GIVEN PROBLEM
The records should be written out in full, with nothing altered.

-- DATASET ENTRIES start --

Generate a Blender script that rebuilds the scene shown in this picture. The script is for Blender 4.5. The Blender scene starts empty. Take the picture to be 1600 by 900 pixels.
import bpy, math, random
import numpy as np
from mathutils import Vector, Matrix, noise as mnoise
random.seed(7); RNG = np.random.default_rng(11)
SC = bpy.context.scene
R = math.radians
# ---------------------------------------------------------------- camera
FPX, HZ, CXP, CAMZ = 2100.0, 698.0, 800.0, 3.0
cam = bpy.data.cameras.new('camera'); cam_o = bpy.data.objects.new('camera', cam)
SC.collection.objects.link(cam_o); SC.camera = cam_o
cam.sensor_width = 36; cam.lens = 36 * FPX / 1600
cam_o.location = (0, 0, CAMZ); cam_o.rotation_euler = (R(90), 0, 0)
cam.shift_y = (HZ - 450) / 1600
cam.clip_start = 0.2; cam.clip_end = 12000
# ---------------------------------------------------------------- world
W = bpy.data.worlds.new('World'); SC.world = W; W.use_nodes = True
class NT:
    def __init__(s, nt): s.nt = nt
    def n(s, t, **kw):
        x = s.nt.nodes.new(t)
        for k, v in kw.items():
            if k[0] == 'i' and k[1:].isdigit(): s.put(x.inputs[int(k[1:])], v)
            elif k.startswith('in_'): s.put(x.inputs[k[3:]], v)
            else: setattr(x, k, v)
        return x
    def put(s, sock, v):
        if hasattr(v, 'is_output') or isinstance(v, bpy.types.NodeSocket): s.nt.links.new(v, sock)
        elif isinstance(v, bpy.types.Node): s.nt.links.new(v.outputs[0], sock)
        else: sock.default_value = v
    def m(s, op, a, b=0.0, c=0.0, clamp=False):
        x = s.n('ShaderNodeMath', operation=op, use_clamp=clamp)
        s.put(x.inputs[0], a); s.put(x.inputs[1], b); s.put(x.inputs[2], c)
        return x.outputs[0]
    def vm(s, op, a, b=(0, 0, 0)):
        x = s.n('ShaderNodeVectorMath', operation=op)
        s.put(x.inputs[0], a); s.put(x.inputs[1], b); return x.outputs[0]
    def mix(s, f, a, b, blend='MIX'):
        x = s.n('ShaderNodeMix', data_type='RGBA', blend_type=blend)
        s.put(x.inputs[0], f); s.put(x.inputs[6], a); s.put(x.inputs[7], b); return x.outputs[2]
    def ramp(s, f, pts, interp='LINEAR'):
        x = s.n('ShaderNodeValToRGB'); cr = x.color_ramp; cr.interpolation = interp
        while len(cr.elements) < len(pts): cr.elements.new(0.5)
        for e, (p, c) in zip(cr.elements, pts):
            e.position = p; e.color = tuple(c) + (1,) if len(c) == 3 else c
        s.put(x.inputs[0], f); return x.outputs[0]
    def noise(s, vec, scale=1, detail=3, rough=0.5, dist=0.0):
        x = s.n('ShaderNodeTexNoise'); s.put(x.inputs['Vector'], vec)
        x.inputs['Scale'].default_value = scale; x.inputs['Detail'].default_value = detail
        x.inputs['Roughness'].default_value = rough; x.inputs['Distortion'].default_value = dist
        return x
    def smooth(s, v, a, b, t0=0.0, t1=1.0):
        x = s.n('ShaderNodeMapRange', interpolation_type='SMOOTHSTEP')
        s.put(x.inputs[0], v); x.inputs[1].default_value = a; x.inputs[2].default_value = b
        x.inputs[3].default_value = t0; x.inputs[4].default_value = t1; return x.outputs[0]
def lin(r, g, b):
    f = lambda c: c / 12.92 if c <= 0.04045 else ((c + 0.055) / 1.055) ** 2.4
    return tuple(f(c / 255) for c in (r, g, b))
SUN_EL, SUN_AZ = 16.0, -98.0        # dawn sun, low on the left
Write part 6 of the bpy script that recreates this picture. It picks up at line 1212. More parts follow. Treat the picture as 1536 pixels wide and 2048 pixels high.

-- DATASET ENTRIES end --

REPLY
Generate a Blender script that rebuilds the scene shown in this picture. The script is for Blender 4.5. The Blender scene starts empty. Take the picture to be 1600 by 900 pixels.
import bpy, math, random
import numpy as np
from mathutils import Vector, Matrix, noise as mnoise
random.seed(7); RNG = np.random.default_rng(11)
SC = bpy.context.scene
R = math.radians
# ---------------------------------------------------------------- camera
FPX, HZ, CXP, CAMZ = 2100.0, 698.0, 800.0, 3.0
cam = bpy.data.cameras.new('camera'); cam_o = bpy.data.objects.new('camera', cam)
SC.collection.objects.link(cam_o); SC.camera = cam_o
cam.sensor_width = 36; cam.lens = 36 * FPX / 1600
cam_o.location = (0, 0, CAMZ); cam_o.rotation_euler = (R(90), 0, 0)
cam.shift_y = (HZ - 450) / 1600
cam.clip_start = 0.2; cam.clip_end = 12000
# ---------------------------------------------------------------- world
W = bpy.data.worlds.new('World'); SC.world = W; W.use_nodes = True
class NT:
    def __init__(s, nt): s.nt = nt
    def n(s, t, **kw):
        x = s.nt.nodes.new(t)
        for k, v in kw.items():
            if k[0] == 'i' and k[1:].isdigit(): s.put(x.inputs[int(k[1:])], v)
            elif k.startswith('in_'): s.put(x.inputs[k[3:]], v)
            else: setattr(x, k, v)
        return x
    def put(s, sock, v):
        if hasattr(v, 'is_output') or isinstance(v, bpy.types.NodeSocket): s.nt.links.new(v, sock)
        elif isinstance(v, bpy.types.Node): s.nt.links.new(v.outputs[0], sock)
        else: sock.default_value = v
    def m(s, op, a, b=0.0, c=0.0, clamp=False):
        x = s.n('ShaderNodeMath', operation=op, use_clamp=clamp)
        s.put(x.inputs[0], a); s.put(x.inputs[1], b); s.put(x.inputs[2], c)
        return x.outputs[0]
    def vm(s, op, a, b=(0, 0, 0)):
        x = s.n('ShaderNodeVectorMath', operation=op)
        s.put(x.inputs[0], a); s.put(x.inputs[1], b); return x.outputs[0]
    def mix(s, f, a, b, blend='MIX'):
        x = s.n('ShaderNodeMix', data_type='RGBA', blend_type=blend)
        s.put(x.inputs[0], f); s.put(x.inputs[6], a); s.put(x.inputs[7], b); return x.outputs[2]
    def ramp(s, f, pts, interp='LINEAR'):
        x = s.n('ShaderNodeValToRGB'); cr = x.color_ramp; cr.interpolation = interp
        while len(cr.elements) < len(pts): cr.elements.new(0.5)
        for e, (p, c) in zip(cr.elements, pts):
            e.position = p; e.color = tuple(c) + (1,) if len(c) == 3 else c
        s.put(x.inputs[0], f); return x.outputs[0]
    def noise(s, vec, scale=1, detail=3, rough=0.5, dist=0.0):
        x = s.n('ShaderNodeTexNoise'); s.put(x.inputs['Vector'], vec)
        x.inputs['Scale'].default_value = scale; x.inputs['Detail'].default_value = detail
        x.inputs['Roughness'].default_value = rough; x.inputs['Distortion'].default_value = dist
        return x
    def smooth(s, v, a, b, t0=0.0, t1=1.0):
        x = s.n('ShaderNodeMapRange', interpolation_type='SMOOTHSTEP')
        s.put(x.inputs[0], v); x.inputs[1].default_value = a; x.inputs[2].default_value = b
        x.inputs[3].default_value = t0; x.inputs[4].default_value = t1; return x.outputs[0]
def lin(r, g, b):
    f = lambda c: c / 12.92 if c <= 0.04045 else ((c + 0.055) / 1.055) ** 2.4
    return tuple(f(c / 255) for c in (r, g, b))
SUN_EL, SUN_AZ = 16.0, -98.0        # dawn sun, low on the left
Write part 6 of the bpy script that recreates this picture. It picks up at line 1212. More parts follow. Treat the picture as 1536 pixels wide and 2048 pixels high.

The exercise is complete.